The funny thing is that people planning a virtualized Exchange environment pretty much ignore the DAS message already.  The only folks considering deployment of Exchange on DAS are the very same folks who Microsoft hopes will be net new virtualization customers (deploying on Hyper-V) over the next 12 to 36 months (after they've released Windows 08 R2 and the features that will put Hyper-V on par with VMWare).  And the fact that they will be on DAS will prevent virtualization.

Dissonance in a large company like Microsoft is not unusual.  But I have to wonder when they'll realize they're shooting themselves in their virtual foot.

eseutil error 1216 JET_errAttachedDatabaseMismatch

I'm really lucky in that I get to work with a lot of very smart and experienced people.  So when I encounter something that has us all running fruitlessly to Google, I figure it might be worthwhile to share the knowledge.

Doing a reduced-capacity disaster recovery site is relatively common.  Basically, this is a scenario where you have multiple production sites, and while your DR site has all the data from all the sites, there's only enough processing power to run one services for the largest production site.  Depending on how many production sites there are, the savings can be considerable.

So we have a customer with 5 production mailbox servers at different sites around the US and a single mailbox server at their DR site.  They had all their databases, checkpoint files, and transaction logs, but mounting the database failed, and running eseutil /r failed with the following:

Operation terminated with error -1216 (JET_errAttachedDatabaseMismatch, An outstanding database attachment has been detected at the start or end of recovery, but database is missing or does not match attachment info) after 1.937 seconds.

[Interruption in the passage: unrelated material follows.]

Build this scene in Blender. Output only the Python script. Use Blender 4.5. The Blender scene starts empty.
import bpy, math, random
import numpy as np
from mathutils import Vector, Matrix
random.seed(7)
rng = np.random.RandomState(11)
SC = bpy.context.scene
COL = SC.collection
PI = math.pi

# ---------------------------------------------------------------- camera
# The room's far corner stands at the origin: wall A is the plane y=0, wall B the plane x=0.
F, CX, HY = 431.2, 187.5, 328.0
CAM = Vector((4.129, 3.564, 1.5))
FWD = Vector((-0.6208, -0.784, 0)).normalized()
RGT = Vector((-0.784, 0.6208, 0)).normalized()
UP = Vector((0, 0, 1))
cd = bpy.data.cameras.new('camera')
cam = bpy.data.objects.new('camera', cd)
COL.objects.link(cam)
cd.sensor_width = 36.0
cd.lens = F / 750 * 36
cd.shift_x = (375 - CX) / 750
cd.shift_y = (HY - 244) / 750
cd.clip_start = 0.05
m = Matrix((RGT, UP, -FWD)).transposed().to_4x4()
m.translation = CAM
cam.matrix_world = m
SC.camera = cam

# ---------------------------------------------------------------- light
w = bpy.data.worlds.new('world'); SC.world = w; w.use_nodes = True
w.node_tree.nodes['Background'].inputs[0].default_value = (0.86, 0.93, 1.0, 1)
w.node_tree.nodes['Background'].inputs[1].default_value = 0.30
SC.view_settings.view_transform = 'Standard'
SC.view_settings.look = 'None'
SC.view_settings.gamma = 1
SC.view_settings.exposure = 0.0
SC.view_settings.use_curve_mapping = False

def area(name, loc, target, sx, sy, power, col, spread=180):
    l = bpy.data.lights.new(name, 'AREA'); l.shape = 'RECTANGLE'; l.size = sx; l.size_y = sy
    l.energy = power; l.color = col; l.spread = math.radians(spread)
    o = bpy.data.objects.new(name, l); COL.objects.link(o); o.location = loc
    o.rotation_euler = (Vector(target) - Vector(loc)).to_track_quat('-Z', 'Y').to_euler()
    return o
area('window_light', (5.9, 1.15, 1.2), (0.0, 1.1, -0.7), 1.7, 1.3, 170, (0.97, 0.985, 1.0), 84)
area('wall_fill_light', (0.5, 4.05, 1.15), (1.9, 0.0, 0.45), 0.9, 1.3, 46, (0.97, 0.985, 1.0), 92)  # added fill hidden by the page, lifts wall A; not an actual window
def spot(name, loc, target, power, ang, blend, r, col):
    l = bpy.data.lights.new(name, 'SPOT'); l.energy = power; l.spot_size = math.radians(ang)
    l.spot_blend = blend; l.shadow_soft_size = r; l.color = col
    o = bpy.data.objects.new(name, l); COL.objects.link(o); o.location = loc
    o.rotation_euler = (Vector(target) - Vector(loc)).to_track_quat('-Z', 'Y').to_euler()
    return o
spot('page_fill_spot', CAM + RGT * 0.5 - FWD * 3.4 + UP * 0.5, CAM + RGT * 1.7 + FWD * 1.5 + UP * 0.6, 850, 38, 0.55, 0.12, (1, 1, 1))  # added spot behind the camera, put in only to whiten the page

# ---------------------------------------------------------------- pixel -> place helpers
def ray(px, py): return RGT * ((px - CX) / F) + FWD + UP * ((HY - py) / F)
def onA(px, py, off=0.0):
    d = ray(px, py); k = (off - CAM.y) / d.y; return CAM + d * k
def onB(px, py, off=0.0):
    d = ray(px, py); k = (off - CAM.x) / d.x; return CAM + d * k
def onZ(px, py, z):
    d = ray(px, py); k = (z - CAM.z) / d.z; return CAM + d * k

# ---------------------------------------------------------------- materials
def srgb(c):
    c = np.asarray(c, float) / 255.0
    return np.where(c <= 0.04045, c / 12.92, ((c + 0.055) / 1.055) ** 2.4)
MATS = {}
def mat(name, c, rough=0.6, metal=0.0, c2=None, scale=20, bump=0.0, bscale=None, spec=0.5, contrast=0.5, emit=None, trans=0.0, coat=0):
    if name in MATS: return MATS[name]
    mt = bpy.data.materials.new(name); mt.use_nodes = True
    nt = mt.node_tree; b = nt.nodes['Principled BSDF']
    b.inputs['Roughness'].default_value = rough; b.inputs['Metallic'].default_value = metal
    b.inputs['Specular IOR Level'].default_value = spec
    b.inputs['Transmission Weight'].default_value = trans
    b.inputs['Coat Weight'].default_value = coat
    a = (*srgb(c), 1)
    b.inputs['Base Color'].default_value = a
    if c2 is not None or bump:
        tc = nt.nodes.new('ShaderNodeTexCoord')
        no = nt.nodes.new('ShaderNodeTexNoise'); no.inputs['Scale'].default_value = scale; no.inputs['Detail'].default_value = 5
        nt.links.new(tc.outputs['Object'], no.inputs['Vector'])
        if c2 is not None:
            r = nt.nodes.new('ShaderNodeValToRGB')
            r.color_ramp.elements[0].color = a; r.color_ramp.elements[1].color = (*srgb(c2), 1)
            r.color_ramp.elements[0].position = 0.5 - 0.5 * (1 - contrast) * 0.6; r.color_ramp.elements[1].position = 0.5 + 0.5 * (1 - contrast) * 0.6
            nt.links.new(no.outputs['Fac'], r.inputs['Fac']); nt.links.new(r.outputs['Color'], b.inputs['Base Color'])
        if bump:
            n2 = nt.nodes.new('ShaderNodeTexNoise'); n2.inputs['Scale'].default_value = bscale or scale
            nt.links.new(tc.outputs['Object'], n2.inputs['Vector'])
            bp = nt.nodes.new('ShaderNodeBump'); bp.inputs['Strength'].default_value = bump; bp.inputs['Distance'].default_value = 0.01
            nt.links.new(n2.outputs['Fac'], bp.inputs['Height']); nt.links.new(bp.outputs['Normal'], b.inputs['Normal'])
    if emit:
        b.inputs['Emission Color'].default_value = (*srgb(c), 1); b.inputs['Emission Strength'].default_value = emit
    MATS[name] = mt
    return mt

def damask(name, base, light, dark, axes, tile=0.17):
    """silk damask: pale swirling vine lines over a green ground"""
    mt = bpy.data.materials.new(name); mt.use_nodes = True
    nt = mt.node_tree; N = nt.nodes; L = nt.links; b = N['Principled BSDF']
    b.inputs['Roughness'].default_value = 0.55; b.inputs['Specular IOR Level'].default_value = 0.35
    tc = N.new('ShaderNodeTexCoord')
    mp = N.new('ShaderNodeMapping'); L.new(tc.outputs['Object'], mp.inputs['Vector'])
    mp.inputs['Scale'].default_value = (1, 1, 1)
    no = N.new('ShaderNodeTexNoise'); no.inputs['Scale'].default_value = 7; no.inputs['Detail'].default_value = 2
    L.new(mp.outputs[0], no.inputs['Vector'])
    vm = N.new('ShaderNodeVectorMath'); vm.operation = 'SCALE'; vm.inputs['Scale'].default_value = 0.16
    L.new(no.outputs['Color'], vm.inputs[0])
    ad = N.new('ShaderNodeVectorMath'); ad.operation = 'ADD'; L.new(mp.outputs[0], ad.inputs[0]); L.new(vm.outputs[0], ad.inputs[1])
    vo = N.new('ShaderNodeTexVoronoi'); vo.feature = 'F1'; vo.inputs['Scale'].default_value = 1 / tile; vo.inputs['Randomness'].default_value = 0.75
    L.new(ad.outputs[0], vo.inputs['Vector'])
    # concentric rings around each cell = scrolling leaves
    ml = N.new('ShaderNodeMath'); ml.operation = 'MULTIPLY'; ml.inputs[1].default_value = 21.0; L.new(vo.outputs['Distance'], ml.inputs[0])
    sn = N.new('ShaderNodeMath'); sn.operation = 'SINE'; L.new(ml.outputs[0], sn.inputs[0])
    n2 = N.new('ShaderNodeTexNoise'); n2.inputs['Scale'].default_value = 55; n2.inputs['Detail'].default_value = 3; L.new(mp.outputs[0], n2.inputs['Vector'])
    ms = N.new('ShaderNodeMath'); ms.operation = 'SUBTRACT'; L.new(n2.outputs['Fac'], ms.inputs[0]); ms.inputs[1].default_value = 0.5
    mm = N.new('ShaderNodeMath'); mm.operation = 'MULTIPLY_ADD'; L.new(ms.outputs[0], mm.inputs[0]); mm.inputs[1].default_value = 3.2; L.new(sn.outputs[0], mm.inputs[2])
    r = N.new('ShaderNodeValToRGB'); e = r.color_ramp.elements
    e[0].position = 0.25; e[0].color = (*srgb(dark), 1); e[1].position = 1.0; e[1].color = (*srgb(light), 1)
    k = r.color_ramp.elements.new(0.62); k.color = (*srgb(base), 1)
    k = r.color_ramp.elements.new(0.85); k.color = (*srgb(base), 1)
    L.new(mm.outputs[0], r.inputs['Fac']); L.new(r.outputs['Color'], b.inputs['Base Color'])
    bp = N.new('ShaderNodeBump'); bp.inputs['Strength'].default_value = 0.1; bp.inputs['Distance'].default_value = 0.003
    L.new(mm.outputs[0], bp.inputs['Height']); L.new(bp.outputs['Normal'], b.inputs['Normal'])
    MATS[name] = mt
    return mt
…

That was brand new to us.  When the guy with 11 years of very deep Exchange experience asks, "what's a 1216 error?" you know you have something interesting.  After futzing around with a bunch of different settings, we changed the drive letters to be identical to the production server, and not only did eseutil run properly, we didn't actually have to run it to mount the databases.  It should work when the drive letters different, but troubleshooting this is not worth the effort.